• REQUIREMENTS: Set the lines down again exactly, first line through the line that contains "tag(ground, 'grassy farmyard", with no pictures.

• THE DATA:
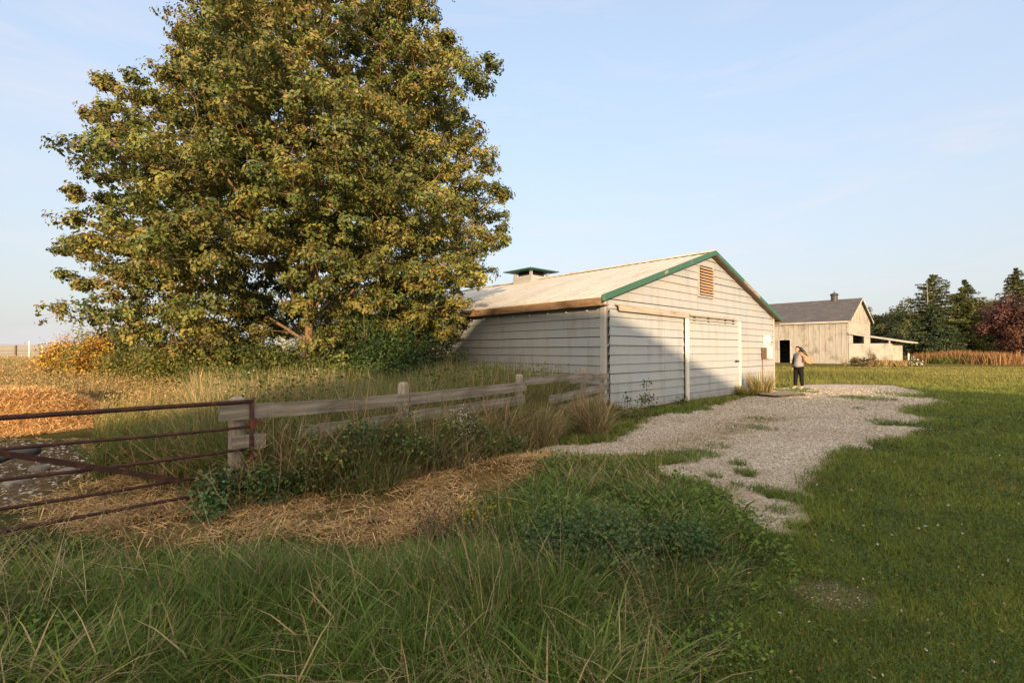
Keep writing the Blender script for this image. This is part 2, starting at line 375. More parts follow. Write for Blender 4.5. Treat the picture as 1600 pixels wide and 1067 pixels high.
# left of the fence: dry field
left = sstep(-(GX+2.0)+ (GY-5)*0.1, 0.5, 3)*sstep(GY, 7, 11)
gc = mixw(gc, dryc, left)
gc = mixw(gc, soil, sstep(sd_poly(GX, GY, TALL), 0, 0.4)*0.7)
gc = mixw(gc, rub, sstep(sd_poly(GX, GY, RUBBLE)+0.2*fnoise(GX,GY,3,2), -0.1, 0.3))
gc = mixw(gc, strawc*0.75, 0.8*sstep(sd_poly(GX, GY, STRAW)+0.15*fnoise(GX,GY,4,9), -0.15, 0.2))
px_, py_ = GP(1292, 925); gc = mixw(gc, np.array([0.2,0.15,0.11]), np.exp(-(((GX-px_)/0.28)**2+((GY-py_)/0.22)**2))*0.9)
ground = raw_mesh('ground', np.stack([GX, GY, GZ], 1), grid_faces(len(xs), len(ys)), mat=ground_mat(), cols=gc, smooth=True)
tag(ground, 'grassy farmyard ground', kind='structure')

# ---- gravel yard: its own sheet, domed through the turf so its edge breaks up
def gravel_mat():
    m, nt, b = new_mat('crushed_gravel')
    v = N(nt, 'ShaderNodeTexVoronoi', Scale=38.0); t = nt.nodes.new('ShaderNodeTexCoord'); nt.links.new(t.outputs['Object'], v.inputs['Vector'])
    sep = nt.nodes.new('ShaderNodeSeparateColor'); nt.links.new(v.outputs['Color'], sep.inputs[0])
    c = ramp(nt, sep.outputs[0], [(0.0,(0.22,0.185,0.15)),(0.45,(0.42,0.355,0.285)),(0.8,(0.55,0.48,0.40)),(1.0,(0.68,0.61,0.52))])
    n1 = noise(nt, 0.55, 6, 0.65); n2 = noise(nt, 3, 6, 0.7)
    c = mix(nt, c, (0.23,0.17,0.10), ramp(nt, n1, [(0.46,(0,0,0)),(0.68,(0.65,0.65,0.65))]))
    at_ = N(nt, 'ShaderNodeAttribute', attribute_name='Col'); c = mix(nt, c, (0.27,0.20,0.12), at_.outputs['Fac'])
    c = mix(nt, c, (0.50,0.44,0.36), ramp(nt, n2, [(0.5,(0,0,0)),(0.75,(0.45,0.45,0.45))]))
    nt.links.new(c, b.inputs['Base Color']); b.inputs['Roughness'].default_value = 0.95
    bump(nt, b, v.outputs['Distance'], 0.9, 0.015); return m
gx = np.arange(0.0, 17.5, 0.08); gy = np.arange(3.0, 21.5, 0.08)
HX, HY2 = np.meshgrid(gx, gy, indexing='ij'); hx_, hy_ = HX.ravel(), HY2.ravel()
sdg = sd_poly(hx_, hy_, GRAVEL)
islands = [(GP(1035,722), 0.62, 0.26), (GP(1165,745),0.09,0.07), (GP(1205,776),0.10,0.06), (GP(1365,624), 1.1, 0.5), (GP(1150,695), 0.75, 0.30), (GP(1410,620), 1.2, 0.35), (GP(1390,664), 0.6, 0.25)]
isl = np.zeros(len(hx_))
for (ix, iy), rx, ry in islands: isl = np.maximum(isl, np.exp(-(((hx_-ix)/rx)**2+((hy_-iy)/ry)**2)))
def gravel_h(x, y, sd, il):
    e = sd + 0.2*fnoise(x, y, 2.6, 3) + 0.16*fnoise(x, y, 9, 4) + 0.08*fnoise(x, y, 23, 6) - il*0.9
    return np.clip(e*0.12, -0.05, 0.022)
gh = gravel_h(hx_, hy_, sdg, isl)
Vg = np.stack([hx_, hy_, terrain(hx_, hy_)+gh+0.004*fnoise(hx_, hy_, 14, 1)], 1)
Fg = grid_faces(len(gx), len(gy)); keep = (gh[Fg] > -0.03).any(1)
Fg = Fg[keep]; used, inv = np.unique(Fg, return_inverse=True)
ma_, mb_ = np.array(GP(965,725)), np.array(GP(1210,650)); dm = sd_line(hx_, hy_, [tuple(ma_), tuple(mb_)])
soil_w = np.exp(-(dm/0.45)**2)*np.clip(0.75+0.5*fnoise(hx_,hy_,3,7),0,1)
ra_, rb_ = np.array(GP(820,712)), np.array(GP(1010,695)); soil_w = np.maximum(soil_w, 0.6*np.exp(-(sd_line(hx_,hy_,[tuple(ra_),tuple(rb_)])/0.3)**2)*np.clip(0.6+0.6*fnoise(hx_,hy_,5,7),0,1))
soil_w = np.maximum(soil_w, 0.55*sstep(0.25*fnoise(hx_,hy_,2.1,9)-sd_poly(hx_,hy_,GRAVEL), -0.45, 0.1))
gravel = raw_mesh('gravel_drive', Vg[used], inv.reshape(-1, 4), mat=gravel_mat(), smooth=True, cols=np.repeat(soil_w[used][:,None],3,1))
tag(gravel, 'pale crushed gravel yard in front of the barn doors', kind='structure')
def on_gravel(x, y):
    il = np.zeros(np.shape(x))
    for (ix, iy), rx, ry in islands: il = np.maximum(il, np.exp(-(((x-ix)/rx)**2+((y-iy)/ry)**2)))
    return gravel_h(x, y, sd_poly(x, y, GRAVEL), il)

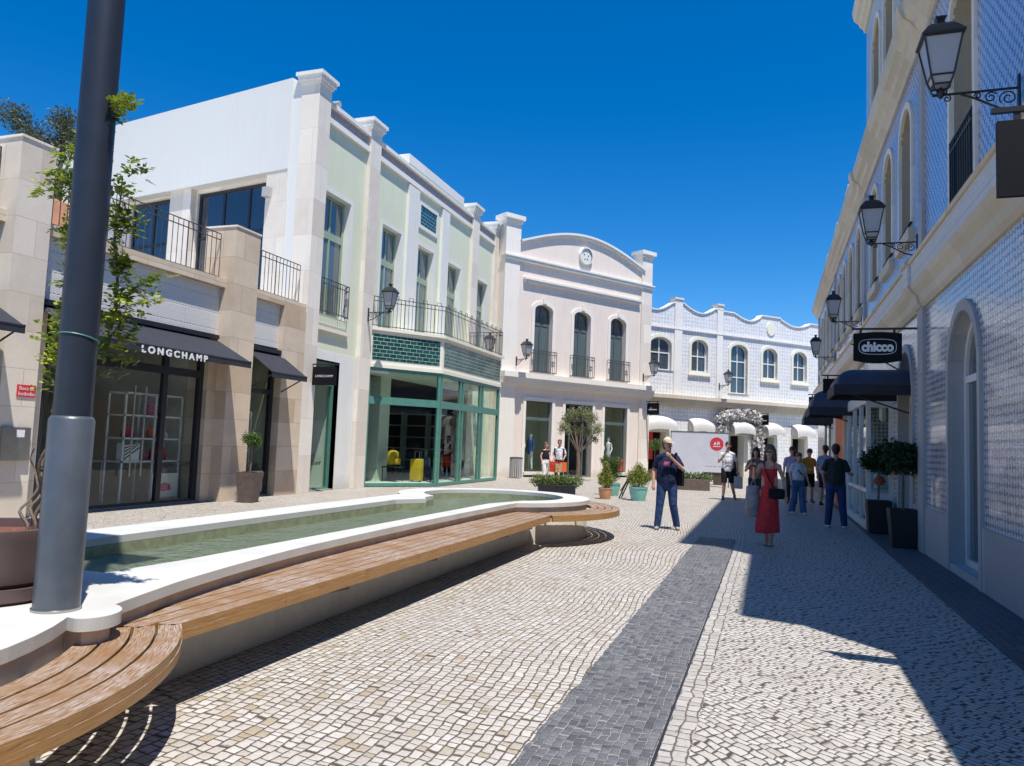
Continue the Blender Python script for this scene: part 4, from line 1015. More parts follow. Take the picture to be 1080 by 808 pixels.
for i in range(nseg):
    a = 2 * PI * i / nseg; b = 2 * PI * (i + 1) / nseg; c = (4.2, 10.86)
    for r0, r1, d0, d1 in ((0, .36, .03, .08), (.36, .43, 0, .14)):
        P4 = [(c[0] + r * math.cos(t), d1, c[1] + r * math.sin(t)) for r, t in ((r0, a), (r1, a), (r1, b), (r0, b))]
        P4 = P4[1:] if r0 == 0 else P4
        if r0 == 0: P4 = [(c[0], d1, c[1])] + [(c[0] + r1 * math.cos(t), d1, c[1] + r1 * math.sin(t)) for t in (a, b)]
        m.poly(P4)
        m.poly([(c[0] + r1 * math.cos(a), d0, c[1] + r1 * math.sin(a)), (c[0] + r1 * math.cos(b), d0, c[1] + r1 * math.sin(b)), (c[0] + r1 * math.cos(b), d1, c[1] + r1 * math.sin(b)), (c[0] + r1 * math.cos(a), d1, c[1] + r1 * math.sin(a))])
md = m.build('round_plaque', 'white_stone', pk)
m = MB(FM)
for x, z in ((-.12, .05), (.13, .02), (-.06, -.16), (.08, -.15), (.02, -.1)): m.lathe([(0, 0), (.032, 0), (.02, .02), (0, .02)], (0, 0, 0), 8); 
m.bm.free(); m = MB(FM)
for x, z in ((-.13, .06), (.14, .02), (-.08, -.17), (.08, -.16)): m.box(4.2 + x - .03, 4.2 + x + .03, .081, .095, 10.86 + z - .025, 10.86 + z + .025)
m.build('relief_detail', 'letter_dark', md)
for a, b in WN:
    w = window(FM, pk, a, b, 4.86, 8.06, .28, d=-.25, fm='slate_frame', gm='pane', ft=.08, mull=(.5,), bars=((7.15, .12),), sur=1, sm='pink_trim', st=.17, sproud=.05)
    m = MB(FM); c = (a + b) / 2
    for q in (-1, 1): m.slab([(c + q * .06, 4.95), (c + q * .48, 4.95), (c + q * .48, 7.08), (c + q * .06, 7.08)], [], -.262, -.245)
    m.build('curtain', 'slate_frame', w)
    m = MB(FM); m.box(c - .10, c + .10, .05, .12, 8.10, 8.36); m.build('keystone', 'pink_trim', w)
    w3 = [FM @ Vector(p) for p in ((a - .16, .0, 4.80), (a - .16, .22, 4.80), (b + .16, .22, 4.80), (b + .16, 0, 4.80))]
    railing(pk, w3, h=1.05, step=.11, r=.011)
for i, (a, b) in enumerate(SH):
    m = MB(FM); t = .16; m.slab([(a - t, .0), (a, 0), (a, 3.5), (b, 3.5), (b, 0), (b + t, 0), (b + t, 3.68), (a - t, 3.68)], [], -.3, .05); m.build('shop_surround', 'pink_trim', pk)
    if i != 1: shopfront(FM, pk, a, b, 3.5, -.2, 'slate_frame', 'glass', [], tz=2.62, th=.05, base=.1, tb=.14); m = MB(FM); m.box(a - .05, b + .05, -.1, .14, .1, .24); m.build('sill', 'pink_trim', pk)
    else: 
        sd = shopfront(FM, pk, a, b, 3.5, -.3, 'slate_frame', 'glass', [a + .55, b - .35], tz=2.7, th=.06, base=.05)
    room(FM, pk, a - .3, b + .3, 1.35 if i != 1 else 3.4, 3.75, wm='int_green' if i != 1 else 'int_dark', back='int_green' if i != 1 else 'int_dark', d0=-.36)
m = MB(FM); m.box(-.6, 9.0, -6, -.37, 4.0, 10.0); m.build('building_body', 'int_dark', pk)
m = MB(FM); m.box(8.6, 9.0, -6, -.36, 0, 10.02); m.build('side_wall', 'pink_plaster', pk)
def wpt(F, s_, d, z=0): return F @ Vector((s_, d, z))
aM = math.atan2(EM.x, EM.y)
for (s_, mt, lab, lg) in ((1.0, 'int_light', 'display figure in a pale mint top at the left edge of the first shop window', 'int_dark'), (1.55, 'blue_leather', 'display figure in a light blue shirt and beige shorts in the first shop window', 'int_light'),
                      (6.05, 'int_light', 'display figure in white by the left side of the third shop window', 'int_light'), (6.6, 'white_paint', 'display figure in a patterned grey outfit in the third shop window', 'white_paint')):
    p = wpt(FM, s_, -.48); mannequin(p.x, p.y, .3, -aM, mt, lab, leg=lg)
m = MB(FM); m.box(7.0, 7.34, -.18, -.165, .3, .95); o = m.build('sale_notice', 'letter_red'); tag(o, 'small red notice low in the third shop window of the gabled building', 'notice')
m = MB(FM); m.box(8.05, 8.1, .08, .16, 3.30, 3.62); m.box(8.1, 8.9, .42, .455, 3.55, 3.59)
m.bm.free()

# ================================================================== far tiled building
EB = Vector((.692, .722, 0)).normalized(); FB = frame((-7.63, 40.95), EB, (EB.y, -EB.x))
fb = thing('tiled_building', 'white and blue tiled building with a wavy parapet closing the end of the street', 'building', (-2, 46.8, 0))
def curve_seg(a, za, b, zb, n=8, mode=0):
    out = []
    for i in range(n):
        t = i / n; k = math.sin(t * PI / 2) if mode == 0 else 1 - math.cos(t * PI / 2)
        out.append((a + (b - a) * t, za + (zb - za) * k))
    return out
top = curve_seg(.6, 9.95, 2.0, 9.32, 6, 0) + curve_seg(2.0, 9.32, 3.45, 9.95, 8, 1) + curve_seg(3.95, 9.95, 5.4, 9.45, 8, 0) + curve_seg(5.4, 9.45, 6.62, 9.95, 8, 1) + [(7.02, 9.78), (7.95, 9.76)] + curve_seg(8.0, 9.74, 9.2, 9.42, 6, 0) + curve_seg(9.2, 9.42, 10.15, 9.74, 6, 1) + [(10.2, 9.86), (11.75, 9.86)] + curve_seg(11.8, 9.78, 13.1, 9.44, 6, 0) + curve_seg(13.1, 9.44, 14.4, 9.72, 6, 1) + [(14.4, 9.78), (15.8, 9.78)] + curve_seg(15.8, 9.7, 17, 9.45, 5, 0) + [(19.5, 9.8)]
OW = [(1.74, 3.24, 5.95, 7.82, 1), (4.7, 5.94, 6.03, 7.92, 0), (7.72, 9.06, 4.95, 7.92, 2), (10.32, 11.54, 6.03, 7.92, 0), (12.92, 14.1, 6.03, 7.92, 0), (15.5, 16.7, 6.03, 7.92, 0)]
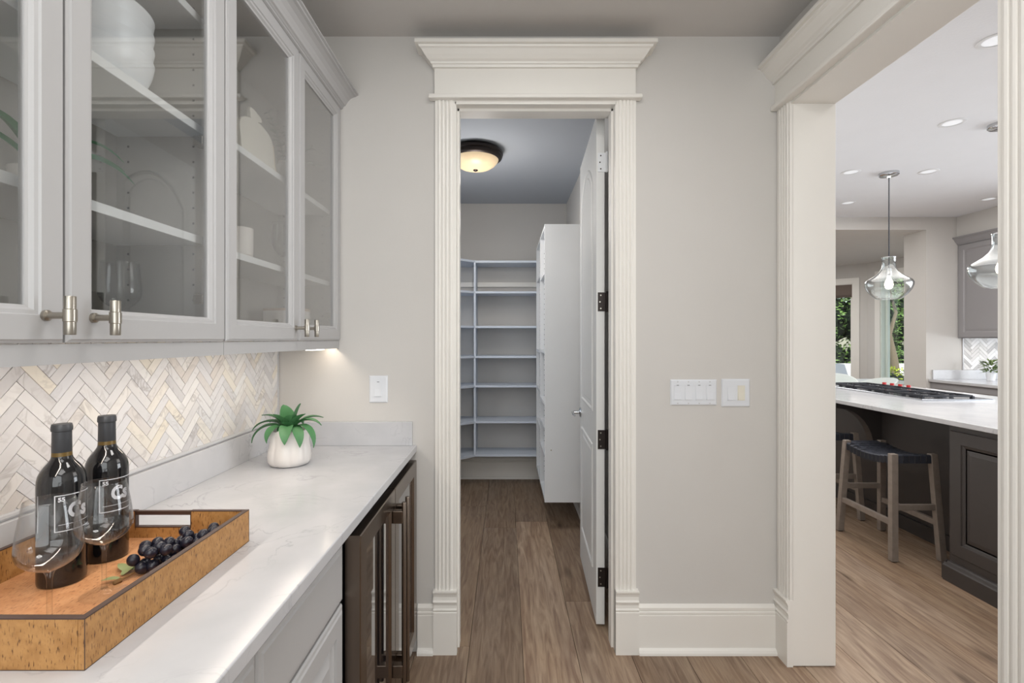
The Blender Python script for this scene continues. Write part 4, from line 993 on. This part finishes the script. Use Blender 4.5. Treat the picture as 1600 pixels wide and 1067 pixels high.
# tub chair and table in the nook
def tub_chair(x, y, rot, label):
    c = thing('tub_chair', (x, y, 0), label, 'chair', 'white tub chairs in the breakfast nook')
    n = 22; loops = []
    for k in range(n+1):
        a = -PI*.72+PI*1.44*k/n; h = .90-.24*(abs(a)/(PI*.72))**2.2; r0, r1 = .25, .285
        ca, sa = math.cos(a+rot), math.sin(a+rot)
        l = [(x+r0*.8*ca, y+r0*.8*sa, .42), (x+r1*.82*ca, y+r1*.82*sa, .42), (x+r1*1.02*ca, y+r1*1.02*sa, h-.02), (x+(r1-.012)*1.02*ca, y+(r1-.012)*1.02*sa, h), (x+(r0+.008)*ca, y+(r0+.008)*sa, h), (x+r0*ca, y+r0*sa, h-.02)]
        loops.append(l)
    mb = MB(); mb.loft(loops); mb.build('back_shell', 'chair', c)
    mb = MB(); mb.lathe([(0, .38), (.21, .38), (.235, .40), (.235, .46), (.22, .48), (0, .485)], (x, y, 0), 32); mb.build('seat', 'chair', c)
    for k in range(4):
        a = PI/4+PI/2*k+rot; mb = MB(); mb.tube([(x+.15*math.cos(a), y+.15*math.sin(a), .39), (x+.23*math.cos(a), y+.23*math.sin(a), .0)], [.016, .010], 8); mb.build('leg', 'darkwood', c)
    return c
tub_chair(4.62, 7.02, PI*.35, 'white rounded tub chair seen over the cooktop at the left')
tub_chair(4.66, 6.38, 0, 'white tub chair with its back sloping behind the red cooktop knobs')
tb = thing('dining_table', (5.6, 7.5, 0), 'pale dining table top just visible behind the second tub chair', 'table')
B(5.25, 6.05, 7.05, 7.95, .725, .76).build('table_top', 'table', tb, bevel=.004)
for x in (5.32, 5.98):
    for y in (7.12, 7.88): B(x-.03, x+.03, y-.03, y+.03, 0, .725).build('leg', 'table', tb)

# ------------------------------------------------------------------ garden
random.seed(21)
def bush(name, mb, cx, cy, cz, rx, ry, rz, n, s):
    for i in range(n):
        u = Vector((random.gauss(0, 1), random.gauss(0, 1), random.gauss(0, 1))).normalized()*(random.uniform(.72, 1.06))
        p = Vector((cx+u.x*rx, cy+u.y*ry, cz+u.z*rz))
        a = Vector((random.uniform(-1, 1), random.uniform(-1, 1), random.uniform(-.6, .6))).normalized(); b = a.cross(u+Vector((.1, .2, .3))).normalized()
        L_, W_ = s*random.uniform(.7, 1.3), s*random.uniform(.3, .45)
        mb.add([tuple(p-a*L_/2), tuple(p+b*W_/2+u*.01), tuple(p+a*L_/2), tuple(p-b*W_/2+u*.01)], [(0, 1, 2, 3)])
hg = thing('hedge', (9.5, 13.0, -.12), 'tall leafy green hedge beyond the breakfast nook windows', 'hedge')
mb = MB(); core = MB()
for i in range(11):
    cx = 6.6+i*.62+random.uniform(-.2, .2); cy = 13.4-.08*i+random.uniform(-.4, .4)
    for cz, r in ((.7, .8), (1.9, .85), (3.1, .85), (4.3, .8)):
        bush('h', mb, cx, cy, cz+random.uniform(-.2, .2), r*.85, r*.7, r, 620, .13)
        core.lathe([(0, -r*.8), (r*.5, -r*.55), (r*.72, 0), (r*.5, r*.55), (0, r*.8)], (cx, cy+.1, cz), 10)
mb.build('foliage', 'hedge', hg, kind='stuff'); core.build('core', 'hedgecore', hg, kind='stuff')
tt = thing('garden_tree', (8.9, 11.4, -.12), 'slender curving tree trunk with sparse leaves outside the right nook window', 'tree')
mb = MB(); mb.tube([(8.95, 11.4, -.12), (8.85, 11.4, .9), (8.75, 11.4, 1.5), (8.9, 11.4, 2.0), (8.75, 11.4, 2.5), (8.65, 11.4, 3.2)], [.12, .09, .05, .035, .03, .02], 10); mb.build('trunk', 'trunk', tt)
mb = MB(); bush('t', mb, 8.75, 11.4, 2.9, .7, .4, .6, 420, .12); mb.build('foliage', 'hedge', tt, kind='stuff')
B(5.0, 14, 12.2, 12.5, -.12, .78).build('garden_wall', 'stonewall', label='low white garden wall in front of the hedge', cat='wall')
sb = thing('garden_shrub', (8.35, 10.9, -.12), 'low yellow green shrub below the right nook window', 'shrub')
mb = MB(); bush('s', mb, 8.35, 10.9, .35, .5, .4, .45, 900, .09); mb.build('foliage', 'shrub', sb, kind='stuff')
mb = MB(); mb.lathe([(0, -.4), (.25, -.3), (.36, 0), (.25, .3), (0, .36)], (8.35, 10.9, .3), 12); mb.build('core', 'hedgecore', sb)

• WRITTEN REPLY:
Keep writing the Blender script for this image. This is part 2, starting at line 375. More parts follow. Write for Blender 4.5. Treat the picture as 1600 pixels wide and 1067 pixels high.
# left of the fence: dry field
left = sstep(-(GX+2.0)+ (GY-5)*0.1, 0.5, 3)*sstep(GY, 7, 11)
gc = mixw(gc, dryc, left)
gc = mixw(gc, soil, sstep(sd_poly(GX, GY, TALL), 0, 0.4)*0.7)
gc = mixw(gc, rub, sstep(sd_poly(GX, GY, RUBBLE)+0.2*fnoise(GX,GY,3,2), -0.1, 0.3))
gc = mixw(gc, strawc*0.75, 0.8*sstep(sd_poly(GX, GY, STRAW)+0.15*fnoise(GX,GY,4,9), -0.15, 0.2))
px_, py_ = GP(1292, 925); gc = mixw(gc, np.array([0.2,0.15,0.11]), np.exp(-(((GX-px_)/0.28)**2+((GY-py_)/0.22)**2))*0.9)
ground = raw_mesh('ground', np.stack([GX, GY, GZ], 1), grid_faces(len(xs), len(ys)), mat=ground_mat(), cols=gc, smooth=True)
tag(ground, 'grassy farmyard ground', kind='structure')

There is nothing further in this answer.